**Exercise goal:** Without the pictures, extract every line from the start of the material to the line containing "26, 10), 30)", both ends included.
****
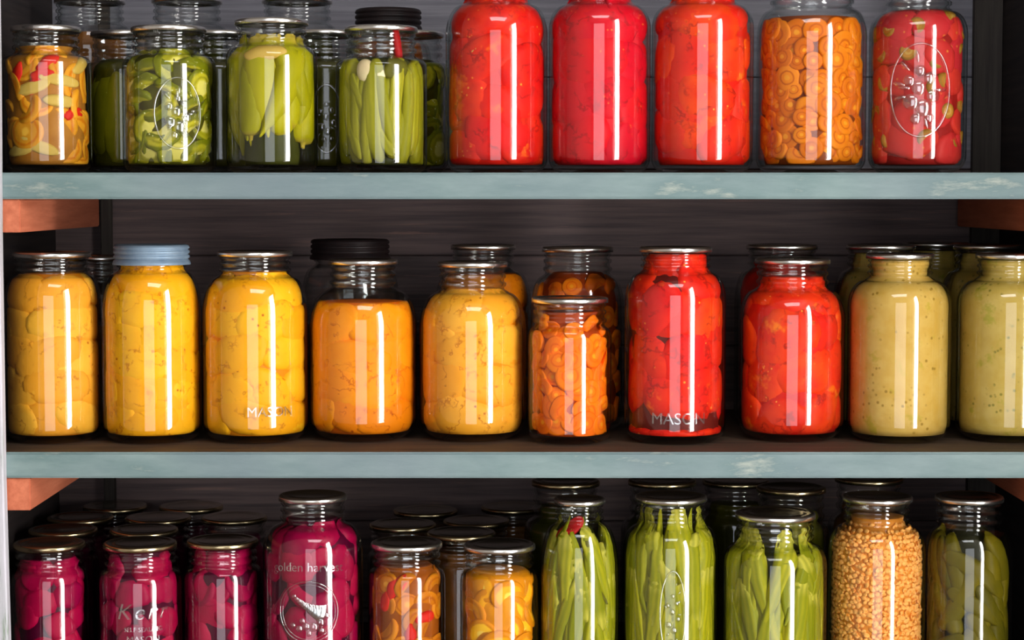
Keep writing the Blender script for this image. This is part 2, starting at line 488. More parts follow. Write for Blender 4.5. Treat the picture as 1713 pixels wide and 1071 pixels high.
M['juice_dark'] = food('tomato_liquid', srgb(112, 30, 20), srgb(92, 22, 18), 30)
M['juice_pink'] = food('tomato_juice_crimson', srgb(214, 20, 34), srgb(204, 16, 36), 30)
CR = lambda a, b, c: [(.55, .66, b), (-1, .30, c)]
M['carrot'] = food('carrot_flesh', srgb(246, 118, 10), srgb(250, 132, 16), 60, c3=srgb(240, 98, 8), ring=CR(0, srgb(232, 92, 6), srgb(250, 150, 28)))
M['carrot_dark'] = food('carrot_flesh_brown', srgb(222, 116, 12), srgb(232, 134, 20), 60, c3=srgb(204, 92, 8), ring=CR(0, srgb(190, 84, 6), srgb(236, 152, 34)))
M['carrot_brine'] = food('carrot_brine', srgb(180, 66, 6), srgb(150, 50, 6), 30)
M['carrot_brine_dark'] = food('carrot_brine_brown', srgb(140, 64, 8), srgb(116, 48, 6), 30)
M['pickle'] = food('pickle_slice', srgb(176, 166, 24), srgb(196, 182, 46), 60, c3=srgb(140, 138, 14),
                   ring=[(.92, 1.6, srgb(112, 114, 8)), (.62, .72, srgb(150, 142, 18)), (-1, .52, srgb(216, 202, 96))], fleck=srgb(230, 226, 160), fleck_scale=230, fleck_amt=.5)
M['pickle_skin'] = food('pickle_skin', srgb(128, 124, 10), srgb(150, 142, 16), 50, c3=srgb(96, 98, 6), fleck=srgb(176, 176, 60), fleck_scale=200, fleck_amt=.58)
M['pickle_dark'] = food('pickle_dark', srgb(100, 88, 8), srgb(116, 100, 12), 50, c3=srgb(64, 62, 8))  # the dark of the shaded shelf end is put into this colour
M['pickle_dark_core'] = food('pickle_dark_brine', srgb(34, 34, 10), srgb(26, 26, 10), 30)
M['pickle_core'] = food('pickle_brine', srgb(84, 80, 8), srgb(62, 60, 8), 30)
M['pepper'] = food('pepper_skin', srgb(160, 152, 6), srgb(178, 166, 10), 30, c3=srgb(136, 132, 6), tipc=(srgb(176, 150, 50), .78, .9))
M['pepper_core'] = food('pepper_brine', srgb(70, 72, 18), srgb(52, 54, 18), 30)
M['bean'] = food('bean_pod', srgb(160, 154, 26), srgb(182, 172, 42), 40, c3=srgb(130, 128, 18), stripe=(srgb(120, 116, 14), 60))
M['okra'] = food('okra_pod', srgb(168, 160, 18), srgb(188, 176, 30), 40, c3=srgb(100, 108, 10), tipc=(srgb(190, 178, 64), .62, .8), stripe=(srgb(112, 120, 12), 55))
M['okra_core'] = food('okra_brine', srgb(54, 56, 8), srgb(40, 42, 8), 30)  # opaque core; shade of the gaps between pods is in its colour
M['garlic'] = food('garlic_clove', srgb(232, 216, 160), srgb(222, 196, 150), 60)
M['chili'] = food('red_chili', srgb(176, 22, 22), srgb(150, 16, 20), 50)
M['dill'] = food('dill_stem', srgb(100, 96, 26), srgb(84, 78, 20), 50)
M['beet'] = food('beet_flesh', srgb(156, 2, 58), srgb(124, 0, 50), 45, c3=srgb(166, 5, 52), fleck=srgb(86, 0, 32), fleck_scale=90, fleck_amt=.6)
M['beet_core'] = food('beet_brine', srgb(78, 0, 34), srgb(60, 0, 28), 30)
M['sauce'] = food('apple_sauce', srgb(204, 160, 68), srgb(214, 174, 88), 70, fleck=srgb(160, 122, 40), fleck_scale=160, fleck_size=.16, fleck_amt=.5, blotch=(srgb(190, 160, 54), .58))
M['sauce_green'] = food('apple_sauce_green', srgb(190, 158, 68), srgb(200, 170, 86), 70, fleck=srgb(138, 124, 44), fleck_scale=160, fleck_size=.16, fleck_amt=.5, blotch=(srgb(170, 156, 50), .58))
M['lentil'] = food('lentil', srgb(246, 166, 76), srgb(250, 182, 100), 400, fleck=srgb(232, 138, 50), fleck_scale=300, fleck_size=.3, fleck_amt=.45)
M['lentil_core'] = food('lentil_bed', srgb(222, 140, 50), srgb(206, 124, 40), 200)
M['squash'] = food('squash_slice', srgb(250, 176, 16), srgb(254, 196, 40), 50, c3=srgb(240, 146, 10), ring=[(.86, 1.6, srgb(214, 128, 10)), (-1, .4, srgb(252, 208, 84))])
M['squash_core'] = food('squash_brine', srgb(226, 144, 12), srgb(204, 122, 10), 30)
M['medley'] = food('medley_slice', srgb(226, 150, 28), srgb(236, 164, 40), 50, c3=srgb(196, 128, 30), ring=[(.80, .92, srgb(200, 110, 14)), (-1, .34, srgb(238, 178, 60))])
M['medley_deep'] = food('medley_slice_deep', srgb(206, 112, 14), srgb(216, 132, 22), 50, c3=srgb(170, 92, 16), ring=[(.80, .92, srgb(170, 84, 10)), (-1, .34, srgb(222, 150, 44))])
M['medley_core'] = food('medley_brine', srgb(176, 118, 40), srgb(158, 98, 30), 30)
M['medley_core_deep'] = food('medley_brine_deep', srgb(160, 82, 14), srgb(136, 64, 12), 30)
M['onion'] = food('onion_strip', srgb(206, 172, 84), srgb(196, 158, 66), 50)
M['red_pepper'] = food('red_pepper_strip', srgb(214, 44, 22), srgb(196, 30, 20), 50)
M['stew'] = food('stewed_tomato', srgb(196, 44, 36), srgb(210, 58, 40), 45, c3=srgb(186, 34, 48), fleck=srgb(220, 130, 50), fleck_scale=150, fleck_size=.13, fleck_amt=.52)
M['stew_core'] = food('stew_juice', srgb(158, 30, 24), srgb(142, 26, 24), 30)
M['okra_coin'] = food('okra_slice', srgb(168, 124, 36), srgb(180, 136, 48), 60, c3=srgb(180, 92, 36), ring=[(.9, 1.6, srgb(150, 104, 30)), (.35, .6, srgb(190, 146, 70))])
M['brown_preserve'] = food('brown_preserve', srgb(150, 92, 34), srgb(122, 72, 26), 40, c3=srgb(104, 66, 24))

# recipes ------------------------------------------------------------------
def peaches(j, mat, liq, fill, seed, big=1.0):
    rnd = random.Random(seed)
    core(j, 'syrup', M[liq], fill, 0.0042, .001, seed)
    s = big
    for th, z, i in grid(j, .047 * s, .0285 * s, .008, j.H * fill - .004, .20, rnd):
        piece(j, 'peach_slice', M[mat], 'blob', th, z, (rnd.uniform(.029, .034) * s, rnd.uniform(.019, .023) * s, .017 * s),
              (0, 0, rnd.uniform(-.5, .5)), sink=.70, off=rnd.uniform(.0003, .0013), lump=.05, top=j.H * fill, rnd=rnd, soft=.0013)

def tomatoes(j, mat, liq, fill, seed, lo=0.0):
    rnd = random.Random(seed)
    core(j, 'juice', M[liq], fill, 0.0036, .0012, seed)
    for th, z, i in grid(j, .046, .035, .008 + lo, j.H * fill - .004, .26, rnd):
        m = M[mat] if rnd.random() < .75 else M['tomato_orange' if mat != 'tomato_pink' else 'tomato_pink']
        piece(j, 'tomato', m, 'blob', th, z, (rnd.uniform(.027, .036), rnd.uniform(.021, .029), .020),
              (0, 0, rnd.uniform(-1.2, 1.2)), sink=.72, off=rnd.uniform(.0003, .0014), lump=.10, top=j.H * fill, rnd=rnd, soft=.0016)

def carrots(j, mat, liq, fill, seed, r=(.0090, .0150), dx=.0185, dz=.0150):
    rnd = random.Random(seed)
    core(j, 'brine', M[liq], fill, 0.0052, .0, seed)
    for th, z, i in grid(j, dx, dz, .012, j.H * fill - .006, .30, rnd, math.radians(96)):
        a = rnd.uniform(*r)
        k = rnd.random()
        rot = (rnd.uniform(-.35, .35), rnd.uniform(-.35, .35), 0) if k < .84 else (rnd.uniform(.6, 1.0), rnd.uniform(-.3, .3), rnd.uniform(-1.5, 1.5))
        piece(j, 'carrot_slice', M[mat], 'coin', th, z, (a, a * rnd.uniform(.86, 1), rnd.uniform(.0032, .0048)), rot, sink=.6 if k > .84 else 1.0,
              off=rnd.uniform(.0003, .0036), top=j.H * fill, rnd=rnd, soft=.0005)

def pods(j, name, mat, tmpl, liq, fill, seed, r, l, layers, step, core_in=.009, lean=.2, z0=.006, bend=.15, back=True):
    rnd = random.Random(seed)
    core(j, 'brine', M[liq], min(fill, .9), core_in, .001, seed)
    for (zc_, n, sink, flip) in layers:
        for k in range(n):
            th = -TH + 2 * TH * (k + .5 + rnd.uniform(-.28, .28)) / n
            L_ = l * rnd.uniform(.86, 1.12); rr = r * rnd.uniform(.85, 1.15)
            z = max(zc_ + rnd.uniform(-step, step), z0 + L_ * .93)
            z = min(z, j.H * fill - L_ * .9)
            up = (rnd.random() < flip)
            rx = (-PI / 2 if up else PI / 2)
            piece(j, name, M[mat], tmpl, th, z, (rr, rr, L_), (rx, 0, rnd.gauss(0, lean)), sink=sink * rnd.uniform(.9, 1.2), off=rnd.uniform(.0003, .001),
                  lump=.03, bend=rnd.uniform(-bend, bend), top=j.H * fill, rnd=rnd, soft=.0006)

def beets(j, fill, seed, big=1.0):
    rnd = random.Random(seed)
    core(j, 'brine', M['beet_core'], fill, 0.0045, .001, seed)
    for th, z, i in grid(j, .029 * big, .022 * big, .010, j.H * fill - .004, .3, rnd):
        if rnd.random() < .7:
            piece(j, 'beet_chunk', M['beet'], 'blob', th, z, (rnd.uniform(.015, .021) * big, rnd.uniform(.012, .017) * big, .013), (rnd.uniform(-.4, .4), rnd.uniform(-.4, .4), rnd.uniform(-1.5, 1.5)),
                  sink=.8, off=rnd.uniform(.0003, .003), lump=.10, top=j.H * fill, rnd=rnd, soft=.0008)
        else:
            a = rnd.uniform(.015, .02) * big
            piece(j, 'beet_slice', M['beet'], 'coin', th, z, (a, a, .004), (rnd.uniform(-.5, .5), rnd.uniform(-.4, .4), 0), sink=1.0, off=rnd.uniform(.0003, .003), top=j.H * fill, rnd=rnd, soft=.0006)

def sauce(j, mat, fill, seed):
    core(j, 'sauce', M[mat], fill, 0.0006, .0003, seed)

def chips(j, fill, seed, mat='pickle', liq='pickle_core'):
    rnd = random.Random(seed)
    core(j, 'brine', M[liq], fill, 0.0062, .001, seed)
    for th, z, i in grid(j, .024, .0185, .012, j.H * fill - .008, .3, rnd):
        a = rnd.uniform(.0155, .0205); k = rnd.random()
        if k < .68: rot = (rnd.uniform(-.45, .45), rnd.uniform(-.6, .6), rnd.uniform(-3, 3)); sk = 1.0
        else: rot = (rnd.uniform(.9, 1.5), rnd.uniform(-.3, .3), rnd.uniform(-.6, .6)); sk = .62
        piece(j, 'pickle_slice', M[mat], 'crinkle', th, z, (a, a * rnd.uniform(.85, 1), .0034), rot, sink=sk, off=rnd.uniform(.0003, .004), top=j.H * fill, rnd=rnd, soft=.0005)

def medley(j, fill, seed, a_mat, core_mat, r=(.012, .019), red=5, yellow=None):
    rnd = random.Random(seed)
    core(j, 'brine', M[core_mat], fill, 0.0034, .001, seed)
    pts = grid(j, .0245, .0185, .012, j.H * fill - .006, .3, rnd)
    for n, (th, z, i) in enumerate(pts):
        a = rnd.uniform(*r); k = rnd.random()
        if k < .72:
            piece(j, 'vegetable_slice', M[a_mat], 'coin', th, z, (a, a * rnd.uniform(.8, 1), .0036), (rnd.uniform(-.5, .5), rnd.uniform(-.5, .5), 0), sink=1.0,
                  off=rnd.uniform(.0003, .003), top=j.H * fill, rnd=rnd, soft=.0006)
        elif k < .85:
            piece(j, 'onion_strip', M['onion'] if a_mat == 'medley' else M[a_mat], 'blob', th, z, (rnd.uniform(.016, .022), .006, .006), (0, 0, rnd.uniform(-1.2, 1.2)), sink=.7, off=rnd.uniform(.0003, .002), lump=.1, top=j.H * fill, rnd=rnd)
        else:
            piece(j, 'vegetable_slice', M[a_mat], 'coin', th, z, (a, a, .004), (.9, rnd.uniform(-.4, .4), rnd.uniform(-1, 1)), sink=.7, off=rnd.uniform(.0003, .002), top=j.H * fill, rnd=rnd, soft=.0006)
    return rnd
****
**Response to this exercise:**
Keep writing the Blender script for this image. This is part 2, starting at line 488. More parts follow. Write for Blender 4.5. Treat the picture as 1713 pixels wide and 1071 pixels high.
M['juice_dark'] = food('tomato_liquid', srgb(112, 30, 20), srgb(92, 22, 18), 30)
M['juice_pink'] = food('tomato_juice_crimson', srgb(214, 20, 34), srgb(204, 16, 36), 30)
CR = lambda a, b, c: [(.55, .66, b), (-1, .30, c)]
M['carrot'] = food('carrot_flesh', srgb(246, 118, 10), srgb(250, 132, 16), 60, c3=srgb(240, 98, 8), ring=CR(0, srgb(232, 92, 6), srgb(250, 150, 28)))
M['carrot_dark'] = food('carrot_flesh_brown', srgb(222, 116, 12), srgb(232, 134, 20), 60, c3=srgb(204, 92, 8), ring=CR(0, srgb(190, 84, 6), srgb(236, 152, 34)))
M['carrot_brine'] = food('carrot_brine', srgb(180, 66, 6), srgb(150, 50, 6), 30)
M['carrot_brine_dark'] = food('carrot_brine_brown', srgb(140, 64, 8), srgb(116, 48, 6), 30)
M['pickle'] = food('pickle_slice', srgb(176, 166, 24), srgb(196, 182, 46), 60, c3=srgb(140, 138, 14),
                   ring=[(.92, 1.6, srgb(112, 114, 8)), (.62, .72, srgb(150, 142, 18)), (-1, .52, srgb(216, 202, 96))], fleck=srgb(230, 226, 160), fleck_scale=230, fleck_amt=.5)
M['pickle_skin'] = food('pickle_skin', srgb(128, 124, 10), srgb(150, 142, 16), 50, c3=srgb(96, 98, 6), fleck=srgb(176, 176, 60), fleck_scale=200, fleck_amt=.58)
M['pickle_dark'] = food('pickle_dark', srgb(100, 88, 8), srgb(116, 100, 12), 50, c3=srgb(64, 62, 8))  # the dark of the shaded shelf end is put into this colour
M['pickle_dark_core'] = food('pickle_dark_brine', srgb(34, 34, 10), srgb(26, 26, 10), 30)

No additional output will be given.